Apple's mistake in not licensing the Mac OS...

OK, it's already been slashdotted. But it's such a great post that I'm pointing to it too.

This idea has been repeated so often by so many sources that today, most people, even Mac users, simply take it at face value: If only Apple had licensed the Macintosh, they could have been Microsoft.

But this is not a fact. It’s conjecture, and barring a time machine, it can never be proven. But even if you could go back to 1984 and show Apple’s then-executives a glimpse of the future and the Mac’s eventual market share — merely “licensing” the Mac very likely would not have made a difference. In fact, in an alternate universe where Apple had licensed the Macintosh or Mac OS in the mid-80s, things could have ended up worse for Apple, as in bankrupt-and-out-of-business worse. [Daring Fireball]


This is a very strong, fact-based and very rational analysis.

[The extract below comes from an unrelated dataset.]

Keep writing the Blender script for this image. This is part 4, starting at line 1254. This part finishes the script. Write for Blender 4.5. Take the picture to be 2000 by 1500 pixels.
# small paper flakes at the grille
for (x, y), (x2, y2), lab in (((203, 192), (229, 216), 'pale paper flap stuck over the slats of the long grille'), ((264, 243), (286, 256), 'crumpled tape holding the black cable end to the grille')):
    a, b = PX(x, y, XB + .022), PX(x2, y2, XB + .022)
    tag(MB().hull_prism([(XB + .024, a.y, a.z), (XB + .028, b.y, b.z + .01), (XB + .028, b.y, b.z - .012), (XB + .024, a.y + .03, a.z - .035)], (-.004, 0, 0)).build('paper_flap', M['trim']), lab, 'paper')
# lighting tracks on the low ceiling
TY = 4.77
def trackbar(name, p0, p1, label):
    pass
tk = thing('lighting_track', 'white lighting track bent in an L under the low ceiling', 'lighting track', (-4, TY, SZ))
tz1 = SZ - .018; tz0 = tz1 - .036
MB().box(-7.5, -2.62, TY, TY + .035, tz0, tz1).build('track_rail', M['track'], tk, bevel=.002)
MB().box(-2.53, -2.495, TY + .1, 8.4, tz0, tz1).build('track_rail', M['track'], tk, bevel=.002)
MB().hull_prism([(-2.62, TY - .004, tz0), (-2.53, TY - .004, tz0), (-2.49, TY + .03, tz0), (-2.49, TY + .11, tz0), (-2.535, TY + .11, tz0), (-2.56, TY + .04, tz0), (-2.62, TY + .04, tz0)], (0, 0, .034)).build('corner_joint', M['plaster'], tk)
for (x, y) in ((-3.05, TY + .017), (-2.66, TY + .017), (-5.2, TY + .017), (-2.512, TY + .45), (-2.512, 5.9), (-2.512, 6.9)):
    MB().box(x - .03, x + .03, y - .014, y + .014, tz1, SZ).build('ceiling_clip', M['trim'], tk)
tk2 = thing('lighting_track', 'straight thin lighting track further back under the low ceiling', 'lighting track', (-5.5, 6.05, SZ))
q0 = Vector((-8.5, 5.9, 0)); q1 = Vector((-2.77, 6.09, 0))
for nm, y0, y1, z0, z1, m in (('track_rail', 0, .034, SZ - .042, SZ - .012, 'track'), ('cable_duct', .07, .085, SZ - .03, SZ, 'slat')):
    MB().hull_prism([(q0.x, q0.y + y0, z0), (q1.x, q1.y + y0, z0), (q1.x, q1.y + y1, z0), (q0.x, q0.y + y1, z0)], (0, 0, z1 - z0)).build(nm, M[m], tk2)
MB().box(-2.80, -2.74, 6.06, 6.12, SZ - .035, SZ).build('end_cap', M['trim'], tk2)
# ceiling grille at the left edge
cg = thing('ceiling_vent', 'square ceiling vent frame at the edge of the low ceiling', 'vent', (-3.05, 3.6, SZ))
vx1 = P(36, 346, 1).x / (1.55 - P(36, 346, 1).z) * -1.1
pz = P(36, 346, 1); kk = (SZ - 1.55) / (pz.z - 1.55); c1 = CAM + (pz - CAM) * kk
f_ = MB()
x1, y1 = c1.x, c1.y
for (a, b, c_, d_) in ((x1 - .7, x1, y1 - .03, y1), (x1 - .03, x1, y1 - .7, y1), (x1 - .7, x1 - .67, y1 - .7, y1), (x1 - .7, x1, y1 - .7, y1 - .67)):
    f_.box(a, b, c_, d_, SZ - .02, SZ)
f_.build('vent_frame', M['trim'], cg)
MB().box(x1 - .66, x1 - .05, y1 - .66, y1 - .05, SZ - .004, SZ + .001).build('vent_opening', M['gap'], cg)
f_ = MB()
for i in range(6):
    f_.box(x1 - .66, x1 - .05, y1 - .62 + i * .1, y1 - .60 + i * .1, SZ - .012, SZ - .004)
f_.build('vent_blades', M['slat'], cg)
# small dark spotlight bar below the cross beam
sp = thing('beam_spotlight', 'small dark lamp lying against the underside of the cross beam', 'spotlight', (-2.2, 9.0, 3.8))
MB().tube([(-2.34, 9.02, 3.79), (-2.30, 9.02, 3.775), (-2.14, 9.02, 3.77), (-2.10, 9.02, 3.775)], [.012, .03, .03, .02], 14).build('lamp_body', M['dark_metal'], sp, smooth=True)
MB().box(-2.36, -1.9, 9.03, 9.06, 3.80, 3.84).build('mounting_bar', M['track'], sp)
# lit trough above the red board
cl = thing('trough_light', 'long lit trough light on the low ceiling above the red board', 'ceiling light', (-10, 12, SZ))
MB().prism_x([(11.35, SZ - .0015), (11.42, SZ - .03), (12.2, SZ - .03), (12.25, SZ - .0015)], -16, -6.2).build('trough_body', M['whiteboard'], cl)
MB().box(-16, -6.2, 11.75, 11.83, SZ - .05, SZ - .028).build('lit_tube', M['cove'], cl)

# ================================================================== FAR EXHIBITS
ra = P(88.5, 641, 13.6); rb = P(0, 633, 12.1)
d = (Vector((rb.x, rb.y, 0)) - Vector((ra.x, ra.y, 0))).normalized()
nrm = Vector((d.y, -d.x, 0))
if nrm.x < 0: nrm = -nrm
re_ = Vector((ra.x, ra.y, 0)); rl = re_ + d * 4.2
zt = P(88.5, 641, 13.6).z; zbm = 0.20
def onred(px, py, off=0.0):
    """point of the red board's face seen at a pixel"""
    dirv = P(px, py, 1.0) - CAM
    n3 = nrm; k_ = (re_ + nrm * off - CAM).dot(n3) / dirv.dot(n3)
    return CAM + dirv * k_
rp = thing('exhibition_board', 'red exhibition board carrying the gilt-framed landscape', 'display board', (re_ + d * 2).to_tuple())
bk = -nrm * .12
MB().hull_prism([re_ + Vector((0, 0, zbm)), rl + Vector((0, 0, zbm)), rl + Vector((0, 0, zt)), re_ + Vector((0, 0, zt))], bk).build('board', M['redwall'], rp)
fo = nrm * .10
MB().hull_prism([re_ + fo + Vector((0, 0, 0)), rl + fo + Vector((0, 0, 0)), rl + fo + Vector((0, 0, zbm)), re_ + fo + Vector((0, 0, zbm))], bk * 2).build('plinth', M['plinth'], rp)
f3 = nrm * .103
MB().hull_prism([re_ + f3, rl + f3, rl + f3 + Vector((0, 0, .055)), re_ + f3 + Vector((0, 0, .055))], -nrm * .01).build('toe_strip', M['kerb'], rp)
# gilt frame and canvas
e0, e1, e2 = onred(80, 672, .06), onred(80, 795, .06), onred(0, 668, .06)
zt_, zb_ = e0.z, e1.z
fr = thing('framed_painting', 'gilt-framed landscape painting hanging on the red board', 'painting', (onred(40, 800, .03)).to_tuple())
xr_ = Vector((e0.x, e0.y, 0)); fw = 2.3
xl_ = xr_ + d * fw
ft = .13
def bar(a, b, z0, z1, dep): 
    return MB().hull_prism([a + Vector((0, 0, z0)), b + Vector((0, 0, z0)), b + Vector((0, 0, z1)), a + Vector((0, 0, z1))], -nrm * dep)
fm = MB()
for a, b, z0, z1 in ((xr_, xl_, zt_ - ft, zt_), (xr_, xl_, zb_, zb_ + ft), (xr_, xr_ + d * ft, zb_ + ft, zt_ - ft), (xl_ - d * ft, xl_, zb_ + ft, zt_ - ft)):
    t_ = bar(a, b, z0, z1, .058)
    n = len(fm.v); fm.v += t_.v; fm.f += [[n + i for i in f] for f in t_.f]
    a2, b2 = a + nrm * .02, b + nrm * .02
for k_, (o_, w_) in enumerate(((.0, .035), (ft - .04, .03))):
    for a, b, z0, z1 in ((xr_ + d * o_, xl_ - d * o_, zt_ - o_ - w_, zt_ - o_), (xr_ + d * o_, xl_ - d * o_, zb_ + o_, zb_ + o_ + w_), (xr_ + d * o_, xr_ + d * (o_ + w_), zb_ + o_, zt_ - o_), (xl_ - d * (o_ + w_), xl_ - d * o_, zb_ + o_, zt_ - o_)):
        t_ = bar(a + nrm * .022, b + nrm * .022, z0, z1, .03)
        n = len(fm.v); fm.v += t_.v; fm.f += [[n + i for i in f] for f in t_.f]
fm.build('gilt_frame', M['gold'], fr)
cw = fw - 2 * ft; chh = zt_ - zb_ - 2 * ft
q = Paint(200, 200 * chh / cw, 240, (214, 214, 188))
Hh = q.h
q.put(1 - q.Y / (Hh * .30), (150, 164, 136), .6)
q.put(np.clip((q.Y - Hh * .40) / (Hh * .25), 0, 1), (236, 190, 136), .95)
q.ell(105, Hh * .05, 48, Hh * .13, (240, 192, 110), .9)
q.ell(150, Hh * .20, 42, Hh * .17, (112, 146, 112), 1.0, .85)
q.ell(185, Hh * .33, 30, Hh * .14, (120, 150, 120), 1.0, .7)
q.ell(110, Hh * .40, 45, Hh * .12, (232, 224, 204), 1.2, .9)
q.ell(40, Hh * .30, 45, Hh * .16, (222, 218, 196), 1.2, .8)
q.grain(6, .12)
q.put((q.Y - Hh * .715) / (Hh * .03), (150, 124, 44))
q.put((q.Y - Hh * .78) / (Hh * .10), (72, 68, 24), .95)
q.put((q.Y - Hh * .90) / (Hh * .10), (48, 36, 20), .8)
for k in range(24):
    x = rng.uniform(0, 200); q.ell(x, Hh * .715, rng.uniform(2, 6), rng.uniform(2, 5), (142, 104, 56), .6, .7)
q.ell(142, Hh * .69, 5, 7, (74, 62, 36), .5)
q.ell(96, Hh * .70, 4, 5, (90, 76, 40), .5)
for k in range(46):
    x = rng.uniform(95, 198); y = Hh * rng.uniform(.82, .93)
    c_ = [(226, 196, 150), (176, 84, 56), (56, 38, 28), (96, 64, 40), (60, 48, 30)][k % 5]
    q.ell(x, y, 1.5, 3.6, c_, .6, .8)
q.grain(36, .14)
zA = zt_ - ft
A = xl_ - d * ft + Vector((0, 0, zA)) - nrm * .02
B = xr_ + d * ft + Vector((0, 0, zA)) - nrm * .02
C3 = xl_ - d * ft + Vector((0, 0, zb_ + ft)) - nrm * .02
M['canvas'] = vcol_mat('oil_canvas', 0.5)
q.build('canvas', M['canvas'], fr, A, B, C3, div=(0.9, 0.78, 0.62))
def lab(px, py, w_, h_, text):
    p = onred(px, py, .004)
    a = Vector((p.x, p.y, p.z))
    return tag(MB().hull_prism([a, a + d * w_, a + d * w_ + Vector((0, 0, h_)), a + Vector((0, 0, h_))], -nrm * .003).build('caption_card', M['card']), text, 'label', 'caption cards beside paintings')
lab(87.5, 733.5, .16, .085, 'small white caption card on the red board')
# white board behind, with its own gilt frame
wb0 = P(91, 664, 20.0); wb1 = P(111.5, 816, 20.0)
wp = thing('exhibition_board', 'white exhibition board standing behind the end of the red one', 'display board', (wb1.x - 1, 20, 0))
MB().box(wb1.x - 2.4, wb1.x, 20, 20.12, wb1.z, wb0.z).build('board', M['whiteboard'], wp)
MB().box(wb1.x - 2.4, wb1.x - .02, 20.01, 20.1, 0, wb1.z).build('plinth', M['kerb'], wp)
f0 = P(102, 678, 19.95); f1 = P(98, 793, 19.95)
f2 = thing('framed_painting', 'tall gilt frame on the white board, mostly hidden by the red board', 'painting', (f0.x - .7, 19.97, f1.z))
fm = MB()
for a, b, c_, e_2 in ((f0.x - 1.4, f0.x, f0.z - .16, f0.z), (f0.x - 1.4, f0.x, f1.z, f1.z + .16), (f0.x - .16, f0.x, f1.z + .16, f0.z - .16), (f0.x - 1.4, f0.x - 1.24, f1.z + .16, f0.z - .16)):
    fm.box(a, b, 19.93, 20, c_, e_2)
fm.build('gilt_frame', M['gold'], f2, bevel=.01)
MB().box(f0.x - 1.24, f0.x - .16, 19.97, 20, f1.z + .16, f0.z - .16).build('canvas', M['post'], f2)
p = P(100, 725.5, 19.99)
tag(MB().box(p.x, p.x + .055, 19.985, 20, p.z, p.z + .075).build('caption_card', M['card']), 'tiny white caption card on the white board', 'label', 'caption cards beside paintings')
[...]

The key point is that at the time, licensing the Mac OS wouldn't have been enough. Diskettes weren't big enough to hold the necessary code that Apple supplied in hardware via the Mac ROM, screens were character-based, and generally, PC's just couldn't run anything remotely like the Mac OS. They were able to run MS-DOS and other simple character-based OS's. If Apple really wanted to compete by licensing, they would have had to market something like MS-DOS, most logically something based on the Apple II, and not very much like the Mac.

This is an important article, in my opinion, for understanding what did and what could (or could not) have happened in the evolution of the computer industry in the 1980's.